The question is not whether dancehall lyrics are offensive to many; they may well be. But as with stateside battles against “cop-killer” rap music, enforced silence is an unacceptable tactic.

Freedom of expression means tolerating that which we find offensive so that we can insist on our own freedom to express that which may offend others.

As gay people, ourselves frequently censored and silenced, we should be especially clear on this principle.

Just as bookstores and libraries must be free to carry literature that offends, musicians and their vendors must be free to offer music that many find repugnant.

But that doesn’t mean we have to buy it.

And that discretion is central to the tactic that may have a productive role to play in stemming antigay violence in Jamaica: boycott.
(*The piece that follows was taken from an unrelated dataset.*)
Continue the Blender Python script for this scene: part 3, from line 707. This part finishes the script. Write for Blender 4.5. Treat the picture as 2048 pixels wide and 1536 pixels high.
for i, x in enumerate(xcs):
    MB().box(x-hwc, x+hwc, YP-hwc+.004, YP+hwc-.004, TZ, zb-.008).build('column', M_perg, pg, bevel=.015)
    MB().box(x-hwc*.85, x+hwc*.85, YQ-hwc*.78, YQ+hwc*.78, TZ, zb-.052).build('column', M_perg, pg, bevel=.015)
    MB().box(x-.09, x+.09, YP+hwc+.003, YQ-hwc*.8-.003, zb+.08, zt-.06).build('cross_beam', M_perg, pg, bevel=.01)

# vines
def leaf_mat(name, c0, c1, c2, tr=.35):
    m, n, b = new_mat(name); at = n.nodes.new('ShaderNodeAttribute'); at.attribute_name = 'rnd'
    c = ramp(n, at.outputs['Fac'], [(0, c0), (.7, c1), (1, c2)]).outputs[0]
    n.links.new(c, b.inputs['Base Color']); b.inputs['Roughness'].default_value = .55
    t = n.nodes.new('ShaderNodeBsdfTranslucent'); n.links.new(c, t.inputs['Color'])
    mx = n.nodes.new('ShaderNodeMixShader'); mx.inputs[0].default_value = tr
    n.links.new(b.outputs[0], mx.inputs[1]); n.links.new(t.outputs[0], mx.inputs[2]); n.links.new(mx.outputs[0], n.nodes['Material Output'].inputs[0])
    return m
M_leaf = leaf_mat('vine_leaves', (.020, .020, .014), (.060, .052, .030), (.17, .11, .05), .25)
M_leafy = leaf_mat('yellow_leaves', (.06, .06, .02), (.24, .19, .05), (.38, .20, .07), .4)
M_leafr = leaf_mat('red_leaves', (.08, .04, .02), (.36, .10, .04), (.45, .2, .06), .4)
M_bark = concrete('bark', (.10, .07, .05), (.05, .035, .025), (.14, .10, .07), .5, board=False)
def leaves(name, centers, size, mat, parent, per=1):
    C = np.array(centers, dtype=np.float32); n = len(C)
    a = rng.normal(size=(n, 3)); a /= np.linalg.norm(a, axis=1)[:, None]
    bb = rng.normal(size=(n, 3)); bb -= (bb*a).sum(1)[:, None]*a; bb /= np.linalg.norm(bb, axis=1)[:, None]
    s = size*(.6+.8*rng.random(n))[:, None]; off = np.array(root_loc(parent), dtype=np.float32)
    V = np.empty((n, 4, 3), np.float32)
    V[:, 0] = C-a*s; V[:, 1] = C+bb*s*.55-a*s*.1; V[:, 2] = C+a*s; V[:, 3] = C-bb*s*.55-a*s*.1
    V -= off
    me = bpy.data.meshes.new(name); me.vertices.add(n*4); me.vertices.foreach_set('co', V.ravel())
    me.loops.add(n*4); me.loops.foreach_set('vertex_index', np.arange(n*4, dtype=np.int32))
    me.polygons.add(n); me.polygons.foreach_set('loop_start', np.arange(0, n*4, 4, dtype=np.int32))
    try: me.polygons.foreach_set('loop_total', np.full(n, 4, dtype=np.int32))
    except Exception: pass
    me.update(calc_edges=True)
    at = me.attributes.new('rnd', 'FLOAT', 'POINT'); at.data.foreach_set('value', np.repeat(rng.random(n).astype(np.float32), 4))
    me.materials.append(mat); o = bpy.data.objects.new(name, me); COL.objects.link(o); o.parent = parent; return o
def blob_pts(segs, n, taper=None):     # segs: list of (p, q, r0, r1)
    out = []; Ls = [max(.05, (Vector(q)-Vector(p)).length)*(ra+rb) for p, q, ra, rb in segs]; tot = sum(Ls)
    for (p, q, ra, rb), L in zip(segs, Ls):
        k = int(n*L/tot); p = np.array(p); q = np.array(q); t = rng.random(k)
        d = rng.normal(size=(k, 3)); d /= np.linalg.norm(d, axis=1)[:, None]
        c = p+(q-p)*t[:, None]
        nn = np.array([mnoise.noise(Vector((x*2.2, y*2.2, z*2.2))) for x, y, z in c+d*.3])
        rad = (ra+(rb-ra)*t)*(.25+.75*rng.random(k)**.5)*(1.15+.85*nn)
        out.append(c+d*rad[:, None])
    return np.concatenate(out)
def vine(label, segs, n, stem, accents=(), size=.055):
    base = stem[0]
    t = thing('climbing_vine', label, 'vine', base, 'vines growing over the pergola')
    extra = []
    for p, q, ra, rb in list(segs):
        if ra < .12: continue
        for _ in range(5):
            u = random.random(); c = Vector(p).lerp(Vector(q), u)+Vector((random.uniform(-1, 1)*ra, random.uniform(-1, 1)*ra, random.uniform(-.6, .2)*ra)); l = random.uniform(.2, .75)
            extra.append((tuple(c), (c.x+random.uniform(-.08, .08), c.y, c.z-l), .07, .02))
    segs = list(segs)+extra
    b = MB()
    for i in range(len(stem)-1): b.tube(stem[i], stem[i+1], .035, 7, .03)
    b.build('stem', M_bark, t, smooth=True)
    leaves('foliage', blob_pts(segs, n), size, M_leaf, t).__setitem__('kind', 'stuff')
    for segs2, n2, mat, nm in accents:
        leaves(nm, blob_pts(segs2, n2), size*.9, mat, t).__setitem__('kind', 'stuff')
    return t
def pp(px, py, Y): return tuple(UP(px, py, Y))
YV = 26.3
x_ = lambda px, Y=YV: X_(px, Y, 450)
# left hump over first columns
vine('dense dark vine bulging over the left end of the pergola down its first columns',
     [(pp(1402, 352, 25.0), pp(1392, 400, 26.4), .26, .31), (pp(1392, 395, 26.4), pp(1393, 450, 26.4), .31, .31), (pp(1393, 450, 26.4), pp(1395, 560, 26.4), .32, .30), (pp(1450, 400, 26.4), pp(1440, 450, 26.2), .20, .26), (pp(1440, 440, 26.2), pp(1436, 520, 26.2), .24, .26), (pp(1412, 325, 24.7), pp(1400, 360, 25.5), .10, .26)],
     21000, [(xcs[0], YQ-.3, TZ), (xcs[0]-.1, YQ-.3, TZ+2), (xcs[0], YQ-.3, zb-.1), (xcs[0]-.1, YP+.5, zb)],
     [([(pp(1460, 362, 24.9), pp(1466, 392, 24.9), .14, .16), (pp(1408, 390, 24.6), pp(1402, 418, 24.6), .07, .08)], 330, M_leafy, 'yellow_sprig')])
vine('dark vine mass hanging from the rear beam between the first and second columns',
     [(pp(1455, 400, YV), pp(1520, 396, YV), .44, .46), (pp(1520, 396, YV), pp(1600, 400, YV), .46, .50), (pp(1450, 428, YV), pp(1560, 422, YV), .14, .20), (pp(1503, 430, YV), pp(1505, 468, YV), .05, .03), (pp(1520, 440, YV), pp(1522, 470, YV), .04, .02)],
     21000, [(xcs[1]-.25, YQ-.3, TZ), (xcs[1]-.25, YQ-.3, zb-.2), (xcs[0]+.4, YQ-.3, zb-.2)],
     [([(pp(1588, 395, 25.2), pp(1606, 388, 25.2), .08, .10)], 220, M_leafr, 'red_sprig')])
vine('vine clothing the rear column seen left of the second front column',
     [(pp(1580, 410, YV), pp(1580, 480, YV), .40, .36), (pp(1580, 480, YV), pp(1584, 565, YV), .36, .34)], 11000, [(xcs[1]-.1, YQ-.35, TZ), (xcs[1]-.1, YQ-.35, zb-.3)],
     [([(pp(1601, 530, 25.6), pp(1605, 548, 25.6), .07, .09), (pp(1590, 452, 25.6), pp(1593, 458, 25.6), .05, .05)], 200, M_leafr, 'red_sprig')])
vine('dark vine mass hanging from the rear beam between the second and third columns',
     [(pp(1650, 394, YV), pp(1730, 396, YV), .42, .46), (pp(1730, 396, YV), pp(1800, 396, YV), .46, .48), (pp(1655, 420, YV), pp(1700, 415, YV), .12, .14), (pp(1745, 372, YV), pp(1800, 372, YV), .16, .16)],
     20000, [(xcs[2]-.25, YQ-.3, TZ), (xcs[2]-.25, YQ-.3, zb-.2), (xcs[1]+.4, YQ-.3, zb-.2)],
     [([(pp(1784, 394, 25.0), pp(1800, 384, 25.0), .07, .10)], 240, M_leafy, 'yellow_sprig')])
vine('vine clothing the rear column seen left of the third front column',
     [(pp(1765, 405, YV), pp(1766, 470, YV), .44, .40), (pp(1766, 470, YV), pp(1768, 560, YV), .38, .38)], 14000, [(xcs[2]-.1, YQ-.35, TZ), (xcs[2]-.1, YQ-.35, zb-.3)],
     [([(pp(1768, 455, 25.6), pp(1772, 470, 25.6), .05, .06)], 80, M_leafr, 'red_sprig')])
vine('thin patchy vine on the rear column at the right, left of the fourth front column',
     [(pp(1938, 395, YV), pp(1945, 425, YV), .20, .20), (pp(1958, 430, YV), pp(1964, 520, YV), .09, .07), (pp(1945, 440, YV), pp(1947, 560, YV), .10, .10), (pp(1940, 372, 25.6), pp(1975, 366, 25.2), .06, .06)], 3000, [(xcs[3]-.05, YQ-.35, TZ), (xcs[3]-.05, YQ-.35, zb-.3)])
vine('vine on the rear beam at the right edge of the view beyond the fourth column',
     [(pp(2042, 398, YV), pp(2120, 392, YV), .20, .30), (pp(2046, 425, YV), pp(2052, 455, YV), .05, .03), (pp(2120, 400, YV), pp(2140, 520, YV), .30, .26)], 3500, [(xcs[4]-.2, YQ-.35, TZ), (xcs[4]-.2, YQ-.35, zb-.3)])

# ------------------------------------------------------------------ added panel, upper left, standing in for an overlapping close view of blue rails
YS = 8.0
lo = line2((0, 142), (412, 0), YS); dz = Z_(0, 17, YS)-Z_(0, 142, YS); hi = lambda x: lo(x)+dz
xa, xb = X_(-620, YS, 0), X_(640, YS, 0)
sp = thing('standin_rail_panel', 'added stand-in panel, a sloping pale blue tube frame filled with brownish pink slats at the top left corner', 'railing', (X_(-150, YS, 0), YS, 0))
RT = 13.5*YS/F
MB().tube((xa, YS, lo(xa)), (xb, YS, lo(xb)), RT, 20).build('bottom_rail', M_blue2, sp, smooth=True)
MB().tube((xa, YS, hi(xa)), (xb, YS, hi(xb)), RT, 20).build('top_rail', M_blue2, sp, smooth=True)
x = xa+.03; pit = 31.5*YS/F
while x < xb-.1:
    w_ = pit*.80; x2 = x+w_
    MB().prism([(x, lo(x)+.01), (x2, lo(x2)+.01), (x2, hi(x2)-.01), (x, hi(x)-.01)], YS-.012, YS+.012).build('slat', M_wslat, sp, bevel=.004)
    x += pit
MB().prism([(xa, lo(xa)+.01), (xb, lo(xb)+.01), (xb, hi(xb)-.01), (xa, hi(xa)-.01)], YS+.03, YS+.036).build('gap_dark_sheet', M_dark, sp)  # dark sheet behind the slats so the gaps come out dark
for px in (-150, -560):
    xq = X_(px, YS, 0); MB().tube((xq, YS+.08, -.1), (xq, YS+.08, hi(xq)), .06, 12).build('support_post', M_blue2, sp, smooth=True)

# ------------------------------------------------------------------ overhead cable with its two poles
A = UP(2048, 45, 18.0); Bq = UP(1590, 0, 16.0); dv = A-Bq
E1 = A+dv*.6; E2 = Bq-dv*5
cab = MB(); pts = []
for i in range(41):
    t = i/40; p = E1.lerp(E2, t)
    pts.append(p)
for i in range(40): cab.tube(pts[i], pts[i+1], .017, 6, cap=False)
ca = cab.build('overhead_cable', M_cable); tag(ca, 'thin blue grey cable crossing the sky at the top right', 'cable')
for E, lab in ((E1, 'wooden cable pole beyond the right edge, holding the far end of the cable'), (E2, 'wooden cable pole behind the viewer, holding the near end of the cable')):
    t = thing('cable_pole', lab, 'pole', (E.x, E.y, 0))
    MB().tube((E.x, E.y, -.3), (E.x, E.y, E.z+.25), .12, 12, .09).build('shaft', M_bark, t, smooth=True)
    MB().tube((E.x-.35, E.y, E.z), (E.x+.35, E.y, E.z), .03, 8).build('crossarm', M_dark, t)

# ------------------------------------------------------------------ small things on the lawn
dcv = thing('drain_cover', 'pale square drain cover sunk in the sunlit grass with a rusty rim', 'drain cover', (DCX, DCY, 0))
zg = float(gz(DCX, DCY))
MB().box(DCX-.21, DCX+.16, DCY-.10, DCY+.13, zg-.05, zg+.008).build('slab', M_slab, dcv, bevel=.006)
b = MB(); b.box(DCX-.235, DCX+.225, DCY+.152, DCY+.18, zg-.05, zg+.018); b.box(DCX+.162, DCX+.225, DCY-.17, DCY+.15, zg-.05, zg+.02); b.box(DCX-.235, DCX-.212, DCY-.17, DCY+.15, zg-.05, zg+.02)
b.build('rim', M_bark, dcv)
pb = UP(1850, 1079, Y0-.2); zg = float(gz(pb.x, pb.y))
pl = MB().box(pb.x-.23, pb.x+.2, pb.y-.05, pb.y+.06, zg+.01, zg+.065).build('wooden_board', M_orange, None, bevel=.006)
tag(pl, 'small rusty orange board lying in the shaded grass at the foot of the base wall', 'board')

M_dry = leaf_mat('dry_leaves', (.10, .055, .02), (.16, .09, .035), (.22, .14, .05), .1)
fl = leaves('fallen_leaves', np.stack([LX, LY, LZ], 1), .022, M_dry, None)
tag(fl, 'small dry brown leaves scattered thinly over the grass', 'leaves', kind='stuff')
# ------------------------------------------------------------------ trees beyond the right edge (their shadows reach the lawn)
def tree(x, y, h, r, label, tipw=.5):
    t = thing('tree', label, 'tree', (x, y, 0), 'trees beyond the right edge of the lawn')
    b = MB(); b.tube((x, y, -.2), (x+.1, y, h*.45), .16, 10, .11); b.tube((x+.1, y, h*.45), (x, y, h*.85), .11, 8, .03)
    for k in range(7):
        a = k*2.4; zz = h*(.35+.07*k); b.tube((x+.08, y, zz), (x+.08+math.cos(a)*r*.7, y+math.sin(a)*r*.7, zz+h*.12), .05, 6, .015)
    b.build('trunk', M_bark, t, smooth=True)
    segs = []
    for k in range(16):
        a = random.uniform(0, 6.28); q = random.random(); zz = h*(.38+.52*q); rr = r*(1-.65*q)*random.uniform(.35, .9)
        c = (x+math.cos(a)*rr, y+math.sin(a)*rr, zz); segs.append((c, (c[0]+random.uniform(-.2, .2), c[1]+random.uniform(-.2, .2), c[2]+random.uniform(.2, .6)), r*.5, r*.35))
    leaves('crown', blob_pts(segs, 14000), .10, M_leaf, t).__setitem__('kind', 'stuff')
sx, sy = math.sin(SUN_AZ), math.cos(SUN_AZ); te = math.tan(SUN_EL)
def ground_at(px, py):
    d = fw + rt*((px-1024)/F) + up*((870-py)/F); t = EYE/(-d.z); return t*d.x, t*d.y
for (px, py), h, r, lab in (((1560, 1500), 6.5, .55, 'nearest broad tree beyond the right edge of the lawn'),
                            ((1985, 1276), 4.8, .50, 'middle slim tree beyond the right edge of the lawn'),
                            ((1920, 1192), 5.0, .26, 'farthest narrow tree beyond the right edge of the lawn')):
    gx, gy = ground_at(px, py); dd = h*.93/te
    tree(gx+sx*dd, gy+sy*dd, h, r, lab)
Indeed, there are growing calls internationally for a gay boycott of Jamaica.

Jamaica relies on tourism dollars, and gay folk are famously prolific tourists. Undoubtedly, many gay people already avoid Jamaica as a destination, but our real clout would come in pressuring the cruise lines, air carriers and hotel chains with which we continue to do business to take a productive stand against the Jamaican lawlessness that imperils that nation’s gay community.

 

Central demands must be that gay sex be decriminalized and that police respond professionally to antigay violence.

Of course, there is an age-old catch to boycott as a tactic: with poverty at the root of Jamaica’s lawlessness, an economic boycott risks worsening conditions for those it purports to help.

Thus, the challenge to Jamaica boycott advocates is to effectively craft their actions to make clear that brutal violence and government complacence are the targets, not Jamaica itself.